Do this —
Give again the entries below exactly, beginning at the first line and ending at the line with "RX(-PI/2)).done('phone_camera', 'gem_black', ph)".

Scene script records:
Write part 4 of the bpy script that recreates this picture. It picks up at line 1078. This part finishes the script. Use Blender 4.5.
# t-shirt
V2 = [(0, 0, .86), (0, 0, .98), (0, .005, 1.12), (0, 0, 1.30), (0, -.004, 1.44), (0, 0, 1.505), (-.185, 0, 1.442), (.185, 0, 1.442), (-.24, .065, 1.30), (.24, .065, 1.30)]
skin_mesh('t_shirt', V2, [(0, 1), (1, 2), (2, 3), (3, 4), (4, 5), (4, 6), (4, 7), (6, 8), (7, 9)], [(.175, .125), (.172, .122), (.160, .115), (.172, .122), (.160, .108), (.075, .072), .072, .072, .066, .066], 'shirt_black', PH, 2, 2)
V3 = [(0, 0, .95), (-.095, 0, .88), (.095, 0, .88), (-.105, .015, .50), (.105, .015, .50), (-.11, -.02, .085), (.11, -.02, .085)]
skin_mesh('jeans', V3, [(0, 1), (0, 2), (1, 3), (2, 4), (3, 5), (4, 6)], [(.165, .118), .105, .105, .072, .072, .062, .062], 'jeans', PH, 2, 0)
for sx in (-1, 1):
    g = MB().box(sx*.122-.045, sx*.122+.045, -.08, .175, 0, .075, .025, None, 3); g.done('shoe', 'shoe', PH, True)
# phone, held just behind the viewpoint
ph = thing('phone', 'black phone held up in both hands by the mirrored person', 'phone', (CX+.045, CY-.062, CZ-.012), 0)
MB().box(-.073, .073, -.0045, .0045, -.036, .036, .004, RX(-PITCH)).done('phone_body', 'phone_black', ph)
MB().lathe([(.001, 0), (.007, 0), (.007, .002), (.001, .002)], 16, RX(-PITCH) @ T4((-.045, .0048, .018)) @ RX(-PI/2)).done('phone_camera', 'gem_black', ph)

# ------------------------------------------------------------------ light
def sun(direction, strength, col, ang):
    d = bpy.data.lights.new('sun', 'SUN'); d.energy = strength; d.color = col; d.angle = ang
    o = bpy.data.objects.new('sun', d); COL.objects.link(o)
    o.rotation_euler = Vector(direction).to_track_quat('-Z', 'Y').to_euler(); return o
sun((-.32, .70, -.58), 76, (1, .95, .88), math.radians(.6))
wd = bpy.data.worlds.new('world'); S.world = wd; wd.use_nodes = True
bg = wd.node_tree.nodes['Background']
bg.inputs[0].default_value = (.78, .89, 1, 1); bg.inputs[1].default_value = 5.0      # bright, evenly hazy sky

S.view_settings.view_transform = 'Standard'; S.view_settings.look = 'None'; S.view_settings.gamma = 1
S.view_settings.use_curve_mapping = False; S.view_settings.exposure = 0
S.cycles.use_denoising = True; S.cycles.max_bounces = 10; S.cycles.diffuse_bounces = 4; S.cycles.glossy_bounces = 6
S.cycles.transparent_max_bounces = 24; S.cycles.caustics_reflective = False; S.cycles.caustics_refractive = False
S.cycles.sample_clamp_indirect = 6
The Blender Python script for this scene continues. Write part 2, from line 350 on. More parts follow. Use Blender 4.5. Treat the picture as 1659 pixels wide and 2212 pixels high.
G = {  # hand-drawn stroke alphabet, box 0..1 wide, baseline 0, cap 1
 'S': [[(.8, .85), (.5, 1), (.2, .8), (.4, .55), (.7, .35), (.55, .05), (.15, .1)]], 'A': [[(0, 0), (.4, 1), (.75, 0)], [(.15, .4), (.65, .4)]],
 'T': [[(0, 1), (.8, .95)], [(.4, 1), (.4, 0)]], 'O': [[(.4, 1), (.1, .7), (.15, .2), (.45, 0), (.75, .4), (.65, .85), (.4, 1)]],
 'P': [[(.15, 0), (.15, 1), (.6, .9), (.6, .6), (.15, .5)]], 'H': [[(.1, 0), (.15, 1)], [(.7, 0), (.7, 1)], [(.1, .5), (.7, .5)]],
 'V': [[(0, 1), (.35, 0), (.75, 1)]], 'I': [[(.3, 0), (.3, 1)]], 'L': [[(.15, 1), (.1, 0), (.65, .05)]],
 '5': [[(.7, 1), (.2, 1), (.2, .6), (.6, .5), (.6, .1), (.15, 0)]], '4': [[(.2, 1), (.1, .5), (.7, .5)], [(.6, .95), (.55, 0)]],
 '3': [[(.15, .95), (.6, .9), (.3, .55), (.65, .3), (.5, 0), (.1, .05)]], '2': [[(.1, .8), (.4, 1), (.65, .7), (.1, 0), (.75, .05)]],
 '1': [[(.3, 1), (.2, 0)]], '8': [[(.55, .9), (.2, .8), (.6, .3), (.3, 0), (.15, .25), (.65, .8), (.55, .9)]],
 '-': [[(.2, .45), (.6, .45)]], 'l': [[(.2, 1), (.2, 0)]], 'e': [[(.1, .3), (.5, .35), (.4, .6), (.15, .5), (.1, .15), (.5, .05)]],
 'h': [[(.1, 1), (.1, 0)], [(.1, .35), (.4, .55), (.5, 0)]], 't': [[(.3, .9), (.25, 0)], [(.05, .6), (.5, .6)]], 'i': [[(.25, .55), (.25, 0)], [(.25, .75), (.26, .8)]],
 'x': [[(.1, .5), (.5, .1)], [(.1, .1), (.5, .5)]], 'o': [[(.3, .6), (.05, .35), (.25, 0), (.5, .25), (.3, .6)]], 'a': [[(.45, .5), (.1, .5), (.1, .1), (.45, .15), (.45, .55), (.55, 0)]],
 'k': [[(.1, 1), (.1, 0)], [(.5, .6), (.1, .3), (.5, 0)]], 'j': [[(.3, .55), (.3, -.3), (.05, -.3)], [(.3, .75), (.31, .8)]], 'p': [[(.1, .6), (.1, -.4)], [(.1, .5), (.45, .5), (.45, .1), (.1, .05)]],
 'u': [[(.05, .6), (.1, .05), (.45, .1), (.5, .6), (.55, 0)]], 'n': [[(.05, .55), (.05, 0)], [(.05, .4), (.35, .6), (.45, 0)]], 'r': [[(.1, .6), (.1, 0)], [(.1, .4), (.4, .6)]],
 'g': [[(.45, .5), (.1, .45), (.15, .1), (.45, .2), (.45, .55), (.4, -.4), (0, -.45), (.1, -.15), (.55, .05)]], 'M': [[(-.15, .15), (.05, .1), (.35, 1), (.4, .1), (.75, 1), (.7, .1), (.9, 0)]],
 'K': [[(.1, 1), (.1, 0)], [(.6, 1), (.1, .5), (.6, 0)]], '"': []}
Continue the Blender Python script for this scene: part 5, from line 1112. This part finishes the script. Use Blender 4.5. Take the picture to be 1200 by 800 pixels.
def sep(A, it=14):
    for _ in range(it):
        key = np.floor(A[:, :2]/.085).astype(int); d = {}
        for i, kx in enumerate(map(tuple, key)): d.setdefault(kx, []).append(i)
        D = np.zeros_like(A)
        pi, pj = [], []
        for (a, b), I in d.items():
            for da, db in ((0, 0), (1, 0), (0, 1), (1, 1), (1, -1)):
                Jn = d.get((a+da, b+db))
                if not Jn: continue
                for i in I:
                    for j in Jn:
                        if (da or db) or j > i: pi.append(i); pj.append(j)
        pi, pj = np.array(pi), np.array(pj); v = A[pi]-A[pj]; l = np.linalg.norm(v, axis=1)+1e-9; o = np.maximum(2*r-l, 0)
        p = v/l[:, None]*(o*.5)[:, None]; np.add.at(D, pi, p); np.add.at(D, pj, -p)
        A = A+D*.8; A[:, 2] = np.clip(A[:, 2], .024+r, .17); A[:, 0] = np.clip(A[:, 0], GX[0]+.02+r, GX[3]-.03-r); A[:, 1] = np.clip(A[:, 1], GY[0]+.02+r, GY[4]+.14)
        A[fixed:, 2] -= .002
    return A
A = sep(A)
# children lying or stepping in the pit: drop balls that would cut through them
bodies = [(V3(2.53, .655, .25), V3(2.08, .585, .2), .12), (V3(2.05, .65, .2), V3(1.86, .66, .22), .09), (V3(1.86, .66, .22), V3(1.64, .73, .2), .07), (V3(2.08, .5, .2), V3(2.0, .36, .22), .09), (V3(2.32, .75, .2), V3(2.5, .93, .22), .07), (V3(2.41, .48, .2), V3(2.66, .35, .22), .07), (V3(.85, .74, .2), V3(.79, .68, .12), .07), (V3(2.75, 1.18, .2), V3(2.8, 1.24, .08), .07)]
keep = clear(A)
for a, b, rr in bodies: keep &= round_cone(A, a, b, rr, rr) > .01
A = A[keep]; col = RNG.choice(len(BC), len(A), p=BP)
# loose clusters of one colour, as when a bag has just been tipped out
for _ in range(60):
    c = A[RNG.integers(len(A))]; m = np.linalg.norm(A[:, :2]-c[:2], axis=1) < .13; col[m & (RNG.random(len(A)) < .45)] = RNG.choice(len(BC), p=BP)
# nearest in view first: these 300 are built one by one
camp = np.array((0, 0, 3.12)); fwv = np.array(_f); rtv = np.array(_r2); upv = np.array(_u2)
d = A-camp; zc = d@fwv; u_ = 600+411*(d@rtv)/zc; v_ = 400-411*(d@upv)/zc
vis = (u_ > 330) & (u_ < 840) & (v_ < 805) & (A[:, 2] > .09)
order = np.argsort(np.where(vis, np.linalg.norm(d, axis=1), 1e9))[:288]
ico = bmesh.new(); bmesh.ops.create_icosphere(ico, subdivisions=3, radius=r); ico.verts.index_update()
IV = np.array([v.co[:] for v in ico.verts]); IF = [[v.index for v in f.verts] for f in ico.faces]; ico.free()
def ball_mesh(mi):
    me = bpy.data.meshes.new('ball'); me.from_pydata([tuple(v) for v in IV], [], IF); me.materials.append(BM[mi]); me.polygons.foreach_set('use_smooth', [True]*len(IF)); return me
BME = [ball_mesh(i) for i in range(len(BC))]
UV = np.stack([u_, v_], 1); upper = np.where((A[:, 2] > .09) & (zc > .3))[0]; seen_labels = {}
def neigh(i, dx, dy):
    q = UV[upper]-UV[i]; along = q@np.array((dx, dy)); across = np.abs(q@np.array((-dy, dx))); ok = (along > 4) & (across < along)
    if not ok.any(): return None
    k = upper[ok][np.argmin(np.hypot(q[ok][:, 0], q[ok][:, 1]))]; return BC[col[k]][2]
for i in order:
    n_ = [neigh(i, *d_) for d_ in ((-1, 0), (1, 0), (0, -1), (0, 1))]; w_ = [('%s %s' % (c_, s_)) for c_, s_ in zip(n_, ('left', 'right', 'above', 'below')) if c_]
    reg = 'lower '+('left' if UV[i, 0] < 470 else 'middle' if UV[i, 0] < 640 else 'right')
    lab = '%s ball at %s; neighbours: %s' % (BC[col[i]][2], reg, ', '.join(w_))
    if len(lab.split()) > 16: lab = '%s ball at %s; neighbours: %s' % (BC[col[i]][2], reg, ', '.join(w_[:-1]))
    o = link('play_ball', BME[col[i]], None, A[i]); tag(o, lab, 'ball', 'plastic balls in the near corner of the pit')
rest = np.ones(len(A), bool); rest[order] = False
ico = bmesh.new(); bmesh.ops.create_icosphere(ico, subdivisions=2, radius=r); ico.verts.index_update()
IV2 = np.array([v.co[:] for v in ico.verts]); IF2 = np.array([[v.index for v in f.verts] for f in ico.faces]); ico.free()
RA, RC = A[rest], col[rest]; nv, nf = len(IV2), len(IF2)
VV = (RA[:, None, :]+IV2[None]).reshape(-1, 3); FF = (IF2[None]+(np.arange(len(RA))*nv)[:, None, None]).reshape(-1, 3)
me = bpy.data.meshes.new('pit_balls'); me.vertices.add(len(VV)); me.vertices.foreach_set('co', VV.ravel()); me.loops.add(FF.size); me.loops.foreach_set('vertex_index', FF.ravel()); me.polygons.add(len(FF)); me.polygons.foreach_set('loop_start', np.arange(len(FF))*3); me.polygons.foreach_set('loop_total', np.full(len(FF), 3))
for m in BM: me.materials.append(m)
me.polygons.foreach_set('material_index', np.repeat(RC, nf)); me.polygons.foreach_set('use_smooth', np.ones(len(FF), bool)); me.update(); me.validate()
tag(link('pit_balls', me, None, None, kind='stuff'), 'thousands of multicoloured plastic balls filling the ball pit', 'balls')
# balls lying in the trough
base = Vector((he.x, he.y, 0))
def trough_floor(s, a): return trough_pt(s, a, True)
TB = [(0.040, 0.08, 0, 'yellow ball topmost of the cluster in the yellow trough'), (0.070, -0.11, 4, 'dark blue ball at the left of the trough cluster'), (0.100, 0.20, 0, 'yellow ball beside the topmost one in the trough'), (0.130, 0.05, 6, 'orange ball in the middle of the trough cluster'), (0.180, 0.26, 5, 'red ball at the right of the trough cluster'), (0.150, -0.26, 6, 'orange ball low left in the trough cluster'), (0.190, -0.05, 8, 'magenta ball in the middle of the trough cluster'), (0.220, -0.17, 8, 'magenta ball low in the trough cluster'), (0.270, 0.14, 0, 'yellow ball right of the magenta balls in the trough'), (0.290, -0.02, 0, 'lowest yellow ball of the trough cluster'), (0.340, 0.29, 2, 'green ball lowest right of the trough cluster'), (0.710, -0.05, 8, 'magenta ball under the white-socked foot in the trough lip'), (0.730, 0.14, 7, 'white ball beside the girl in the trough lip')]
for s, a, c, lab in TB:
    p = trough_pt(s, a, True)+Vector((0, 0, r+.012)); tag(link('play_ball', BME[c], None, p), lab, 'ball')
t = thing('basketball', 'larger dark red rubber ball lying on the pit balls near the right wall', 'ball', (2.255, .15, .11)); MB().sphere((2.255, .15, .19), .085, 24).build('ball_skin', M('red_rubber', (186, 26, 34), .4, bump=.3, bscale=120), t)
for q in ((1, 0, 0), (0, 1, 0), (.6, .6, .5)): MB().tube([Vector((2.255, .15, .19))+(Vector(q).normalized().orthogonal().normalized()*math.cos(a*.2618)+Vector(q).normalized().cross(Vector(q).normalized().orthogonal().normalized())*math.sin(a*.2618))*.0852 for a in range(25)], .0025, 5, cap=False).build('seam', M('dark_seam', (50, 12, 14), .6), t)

Response to this exercise —
Write part 4 of the bpy script that recreates this picture. It picks up at line 1078. This part finishes the script. Use Blender 4.5.
# t-shirt
V2 = [(0, 0, .86), (0, 0, .98), (0, .005, 1.12), (0, 0, 1.30), (0, -.004, 1.44), (0, 0, 1.505), (-.185, 0, 1.442), (.185, 0, 1.442), (-.24, .065, 1.30), (.24, .065, 1.30)]
skin_mesh('t_shirt', V2, [(0, 1), (1, 2), (2, 3), (3, 4), (4, 5), (4, 6), (4, 7), (6, 8), (7, 9)], [(.175, .125), (.172, .122), (.160, .115), (.172, .122), (.160, .108), (.075, .072), .072, .072, .066, .066], 'shirt_black', PH, 2, 2)
V3 = [(0, 0, .95), (-.095, 0, .88), (.095, 0, .88), (-.105, .015, .50), (.105, .015, .50), (-.11, -.02, .085), (.11, -.02, .085)]
skin_mesh('jeans', V3, [(0, 1), (0, 2), (1, 3), (2, 4), (3, 5), (4, 6)], [(.165, .118), .105, .105, .072, .072, .062, .062], 'jeans', PH, 2, 0)
for sx in (-1, 1):
    g = MB().box(sx*.122-.045, sx*.122+.045, -.08, .175, 0, .075, .025, None, 3); g.done('shoe', 'shoe', PH, True)
# phone, held just behind the viewpoint
ph = thing('phone', 'black phone held up in both hands by the mirrored person', 'phone', (CX+.045, CY-.062, CZ-.012), 0)
MB().box(-.073, .073, -.0045, .0045, -.036, .036, .004, RX(-PITCH)).done('phone_body', 'phone_black', ph)
MB().lathe([(.001, 0), (.007, 0), (.007, .002), (.001, .002)], 16, RX(-PITCH) @ T4((-.045, .0048, .018)) @ RX(-PI/2)).done('phone_camera', 'gem_black', ph)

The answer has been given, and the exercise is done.